Sans oublier les énormes soucis financiers de la plupart des candidats, qui ne font qu'exacerber le déclin catastrophique de leur santé mentale. Sans forcément que les méthodes du chef les ménagent pour autant. Le plus souvent, le tact est autant de mise que la qualité des plats. Un autre twitto le déplore carrément d'ailleurs : "Cauchemar en cuisine permet de se rendre compte que quand on est dépression ça va bif bof surtout quand Etchebest ramène les trois équipes de rugby locales pour mettre la pression dans un restaurant de 25 couverts".
Pourtant, tout cela mérite d'être pris en considération. On se dit que "Phiphi" lui-même doit en être largement conscient. Le suicide du restaurateur Jean-Michel Rétif, au coeur de l'un des épisodes les plus émouvants de Cauchemar en cuisine, avait beaucoup touché le chef étoilé. Dans l'épisode où le défunt apparaissait, la dépression de celui-ci était évidente.

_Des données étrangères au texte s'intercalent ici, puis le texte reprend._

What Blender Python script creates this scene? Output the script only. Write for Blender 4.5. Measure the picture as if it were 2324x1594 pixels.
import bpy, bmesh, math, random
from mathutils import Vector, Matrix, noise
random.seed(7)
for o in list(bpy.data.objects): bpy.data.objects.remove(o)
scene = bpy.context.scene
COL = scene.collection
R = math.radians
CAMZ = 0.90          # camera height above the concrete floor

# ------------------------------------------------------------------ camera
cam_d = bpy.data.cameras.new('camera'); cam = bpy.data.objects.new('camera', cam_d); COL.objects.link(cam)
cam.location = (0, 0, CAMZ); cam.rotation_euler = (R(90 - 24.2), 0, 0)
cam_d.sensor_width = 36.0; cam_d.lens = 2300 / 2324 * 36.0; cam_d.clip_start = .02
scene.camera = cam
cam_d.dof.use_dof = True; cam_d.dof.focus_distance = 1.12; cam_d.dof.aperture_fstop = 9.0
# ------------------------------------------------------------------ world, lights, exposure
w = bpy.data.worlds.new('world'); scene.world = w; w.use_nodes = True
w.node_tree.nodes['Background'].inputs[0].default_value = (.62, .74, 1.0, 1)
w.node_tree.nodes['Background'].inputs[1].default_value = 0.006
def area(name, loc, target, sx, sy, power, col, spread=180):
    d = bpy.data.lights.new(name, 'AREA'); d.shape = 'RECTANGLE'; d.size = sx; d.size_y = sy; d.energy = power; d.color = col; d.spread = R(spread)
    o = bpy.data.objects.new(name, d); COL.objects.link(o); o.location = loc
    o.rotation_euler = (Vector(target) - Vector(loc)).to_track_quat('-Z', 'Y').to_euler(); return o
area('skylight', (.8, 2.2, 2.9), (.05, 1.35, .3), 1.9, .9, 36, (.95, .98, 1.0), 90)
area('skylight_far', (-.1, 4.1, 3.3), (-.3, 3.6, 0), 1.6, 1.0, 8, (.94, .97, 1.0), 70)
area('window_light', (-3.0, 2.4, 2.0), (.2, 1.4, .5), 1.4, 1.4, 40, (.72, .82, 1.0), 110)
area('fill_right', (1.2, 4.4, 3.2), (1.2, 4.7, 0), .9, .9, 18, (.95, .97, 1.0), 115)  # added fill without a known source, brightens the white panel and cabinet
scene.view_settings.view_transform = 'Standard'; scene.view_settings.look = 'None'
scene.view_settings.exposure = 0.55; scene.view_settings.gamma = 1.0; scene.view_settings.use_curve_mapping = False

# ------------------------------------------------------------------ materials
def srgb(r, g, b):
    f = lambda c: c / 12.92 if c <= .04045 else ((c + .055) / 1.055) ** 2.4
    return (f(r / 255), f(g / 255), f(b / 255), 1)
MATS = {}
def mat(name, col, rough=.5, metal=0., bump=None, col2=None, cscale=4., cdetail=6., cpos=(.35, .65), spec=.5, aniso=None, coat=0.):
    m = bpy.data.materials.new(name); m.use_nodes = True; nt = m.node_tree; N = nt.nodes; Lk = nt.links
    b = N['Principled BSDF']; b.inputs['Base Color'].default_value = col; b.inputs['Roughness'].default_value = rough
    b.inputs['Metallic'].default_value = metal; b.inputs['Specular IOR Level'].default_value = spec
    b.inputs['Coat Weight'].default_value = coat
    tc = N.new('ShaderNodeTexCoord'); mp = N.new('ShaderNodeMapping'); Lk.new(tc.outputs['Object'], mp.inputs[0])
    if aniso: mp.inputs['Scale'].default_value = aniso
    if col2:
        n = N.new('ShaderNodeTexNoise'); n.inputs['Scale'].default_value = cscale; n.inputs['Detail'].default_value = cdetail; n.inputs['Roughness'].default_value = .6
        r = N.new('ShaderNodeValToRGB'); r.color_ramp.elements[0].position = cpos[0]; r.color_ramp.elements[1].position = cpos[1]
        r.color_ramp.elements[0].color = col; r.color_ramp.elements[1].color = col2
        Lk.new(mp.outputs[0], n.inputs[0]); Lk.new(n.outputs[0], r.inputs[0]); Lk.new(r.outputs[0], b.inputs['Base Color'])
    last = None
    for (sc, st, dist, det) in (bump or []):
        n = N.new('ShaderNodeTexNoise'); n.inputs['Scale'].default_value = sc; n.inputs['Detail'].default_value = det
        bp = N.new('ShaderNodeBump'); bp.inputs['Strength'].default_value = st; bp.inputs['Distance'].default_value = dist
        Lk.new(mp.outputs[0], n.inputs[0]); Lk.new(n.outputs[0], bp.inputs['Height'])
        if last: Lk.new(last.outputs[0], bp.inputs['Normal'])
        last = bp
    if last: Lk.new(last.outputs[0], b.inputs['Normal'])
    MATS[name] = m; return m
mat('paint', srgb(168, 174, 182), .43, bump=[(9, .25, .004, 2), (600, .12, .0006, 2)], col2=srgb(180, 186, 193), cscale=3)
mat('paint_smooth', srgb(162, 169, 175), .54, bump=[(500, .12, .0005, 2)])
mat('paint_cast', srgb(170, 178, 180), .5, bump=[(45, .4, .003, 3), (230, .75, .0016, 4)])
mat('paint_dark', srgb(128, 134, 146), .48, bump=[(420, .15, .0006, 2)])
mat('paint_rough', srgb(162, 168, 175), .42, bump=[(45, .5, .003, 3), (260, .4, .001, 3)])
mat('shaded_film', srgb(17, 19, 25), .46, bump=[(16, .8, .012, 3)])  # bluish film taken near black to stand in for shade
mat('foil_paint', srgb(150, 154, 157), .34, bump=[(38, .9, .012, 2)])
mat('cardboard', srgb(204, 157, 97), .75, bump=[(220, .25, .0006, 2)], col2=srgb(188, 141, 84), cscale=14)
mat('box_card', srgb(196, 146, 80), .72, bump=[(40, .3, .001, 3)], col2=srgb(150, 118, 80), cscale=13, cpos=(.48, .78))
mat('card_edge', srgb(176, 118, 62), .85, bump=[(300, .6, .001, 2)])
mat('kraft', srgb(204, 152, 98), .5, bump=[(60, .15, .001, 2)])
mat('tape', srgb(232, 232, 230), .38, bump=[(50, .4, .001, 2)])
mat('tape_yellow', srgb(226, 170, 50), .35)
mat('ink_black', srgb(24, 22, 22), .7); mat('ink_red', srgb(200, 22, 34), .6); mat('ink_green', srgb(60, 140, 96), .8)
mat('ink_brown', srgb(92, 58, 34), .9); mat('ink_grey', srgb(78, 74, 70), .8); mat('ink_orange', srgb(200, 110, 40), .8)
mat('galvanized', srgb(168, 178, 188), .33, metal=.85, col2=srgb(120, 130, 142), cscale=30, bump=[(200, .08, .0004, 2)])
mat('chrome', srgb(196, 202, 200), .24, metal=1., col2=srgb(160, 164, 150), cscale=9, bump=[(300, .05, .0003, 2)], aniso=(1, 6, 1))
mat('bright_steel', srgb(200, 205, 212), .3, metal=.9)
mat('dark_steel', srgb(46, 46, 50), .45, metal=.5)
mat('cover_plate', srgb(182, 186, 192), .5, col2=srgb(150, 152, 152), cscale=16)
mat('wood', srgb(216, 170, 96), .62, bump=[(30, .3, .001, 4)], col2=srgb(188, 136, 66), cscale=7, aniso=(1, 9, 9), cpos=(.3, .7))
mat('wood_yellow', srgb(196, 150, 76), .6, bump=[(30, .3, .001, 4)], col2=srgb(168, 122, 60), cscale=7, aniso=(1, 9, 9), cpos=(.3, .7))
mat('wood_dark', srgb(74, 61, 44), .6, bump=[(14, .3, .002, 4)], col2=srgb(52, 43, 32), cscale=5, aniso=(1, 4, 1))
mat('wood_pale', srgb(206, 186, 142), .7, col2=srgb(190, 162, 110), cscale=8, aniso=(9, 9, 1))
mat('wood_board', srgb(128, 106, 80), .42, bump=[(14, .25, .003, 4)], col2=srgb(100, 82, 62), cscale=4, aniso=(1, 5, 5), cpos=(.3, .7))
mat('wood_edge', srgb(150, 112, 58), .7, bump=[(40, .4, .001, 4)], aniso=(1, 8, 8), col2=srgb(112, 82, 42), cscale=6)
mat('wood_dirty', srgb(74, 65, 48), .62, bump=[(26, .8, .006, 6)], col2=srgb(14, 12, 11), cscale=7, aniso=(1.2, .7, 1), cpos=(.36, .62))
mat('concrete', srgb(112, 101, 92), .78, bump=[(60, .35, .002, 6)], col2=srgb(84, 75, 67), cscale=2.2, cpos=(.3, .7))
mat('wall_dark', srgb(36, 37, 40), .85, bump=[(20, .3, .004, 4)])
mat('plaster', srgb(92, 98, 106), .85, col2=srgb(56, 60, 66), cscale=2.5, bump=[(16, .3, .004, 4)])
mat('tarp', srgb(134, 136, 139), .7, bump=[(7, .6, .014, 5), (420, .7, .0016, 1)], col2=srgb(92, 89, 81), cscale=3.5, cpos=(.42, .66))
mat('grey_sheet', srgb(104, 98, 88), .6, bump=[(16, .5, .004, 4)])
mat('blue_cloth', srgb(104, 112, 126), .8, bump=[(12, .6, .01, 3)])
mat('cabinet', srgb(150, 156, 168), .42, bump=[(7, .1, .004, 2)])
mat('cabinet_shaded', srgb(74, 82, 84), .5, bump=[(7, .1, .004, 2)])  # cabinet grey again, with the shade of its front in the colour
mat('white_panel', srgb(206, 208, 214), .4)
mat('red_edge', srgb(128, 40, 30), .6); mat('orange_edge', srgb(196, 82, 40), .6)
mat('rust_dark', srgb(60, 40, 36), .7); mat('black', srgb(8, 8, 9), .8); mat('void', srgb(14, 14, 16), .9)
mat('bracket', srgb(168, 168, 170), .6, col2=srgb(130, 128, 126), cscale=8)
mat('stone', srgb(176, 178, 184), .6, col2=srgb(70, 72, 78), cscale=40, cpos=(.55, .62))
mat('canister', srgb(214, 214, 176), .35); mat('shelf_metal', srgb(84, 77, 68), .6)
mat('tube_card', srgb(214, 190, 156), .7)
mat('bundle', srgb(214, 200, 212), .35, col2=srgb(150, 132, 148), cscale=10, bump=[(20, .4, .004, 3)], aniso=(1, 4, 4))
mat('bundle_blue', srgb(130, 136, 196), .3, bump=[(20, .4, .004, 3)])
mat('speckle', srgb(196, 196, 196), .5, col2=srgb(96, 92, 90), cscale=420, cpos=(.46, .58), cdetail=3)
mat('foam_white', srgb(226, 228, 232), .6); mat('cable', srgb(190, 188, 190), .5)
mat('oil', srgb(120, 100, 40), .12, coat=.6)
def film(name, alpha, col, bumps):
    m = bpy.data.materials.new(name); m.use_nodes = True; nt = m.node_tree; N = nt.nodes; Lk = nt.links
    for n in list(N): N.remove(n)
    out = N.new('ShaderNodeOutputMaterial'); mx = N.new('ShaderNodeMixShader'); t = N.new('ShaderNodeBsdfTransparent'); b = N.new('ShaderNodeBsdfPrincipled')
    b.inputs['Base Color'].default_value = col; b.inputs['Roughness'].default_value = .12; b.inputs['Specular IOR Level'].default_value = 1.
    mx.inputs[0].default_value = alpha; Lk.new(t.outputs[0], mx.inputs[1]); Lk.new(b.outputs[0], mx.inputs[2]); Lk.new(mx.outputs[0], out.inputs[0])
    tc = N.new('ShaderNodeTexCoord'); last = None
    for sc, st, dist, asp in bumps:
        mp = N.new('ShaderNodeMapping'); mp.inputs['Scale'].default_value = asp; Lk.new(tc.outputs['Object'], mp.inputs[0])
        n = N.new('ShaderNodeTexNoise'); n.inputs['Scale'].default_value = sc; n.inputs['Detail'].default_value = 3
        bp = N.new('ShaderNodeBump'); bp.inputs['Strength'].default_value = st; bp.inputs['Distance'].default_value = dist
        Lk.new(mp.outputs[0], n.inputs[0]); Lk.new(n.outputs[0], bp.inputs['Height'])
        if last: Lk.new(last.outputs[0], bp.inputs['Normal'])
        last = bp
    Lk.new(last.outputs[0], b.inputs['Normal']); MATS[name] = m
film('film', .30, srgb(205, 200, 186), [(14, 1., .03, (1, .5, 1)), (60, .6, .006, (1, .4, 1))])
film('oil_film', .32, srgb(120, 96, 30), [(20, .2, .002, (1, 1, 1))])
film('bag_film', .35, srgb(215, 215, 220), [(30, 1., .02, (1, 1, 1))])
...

En 2017, Etchebest avait réagi à l'annonce du suicide : "Que dire dans ces cas-là ?".
C'est bien là le problème. La dépression est encore un tabou, soit quelque chose que l'on ne comprend pas, soit quelque chose que l'on décide de ne pas comprendre. D'où l'incapacité à s'adresser correctement aux personnes dépressives. Un docu passionnant d'Arte mis en ligne en février dernier l'explique en détails si le sujet t'intéresse. On y apprend notamment que la dépression affectait en 2021 plus de 7 % des Européens. Des chiffres et "trigger warning" qu'on aimerait plus entendre dans notre émission culinaire préférée.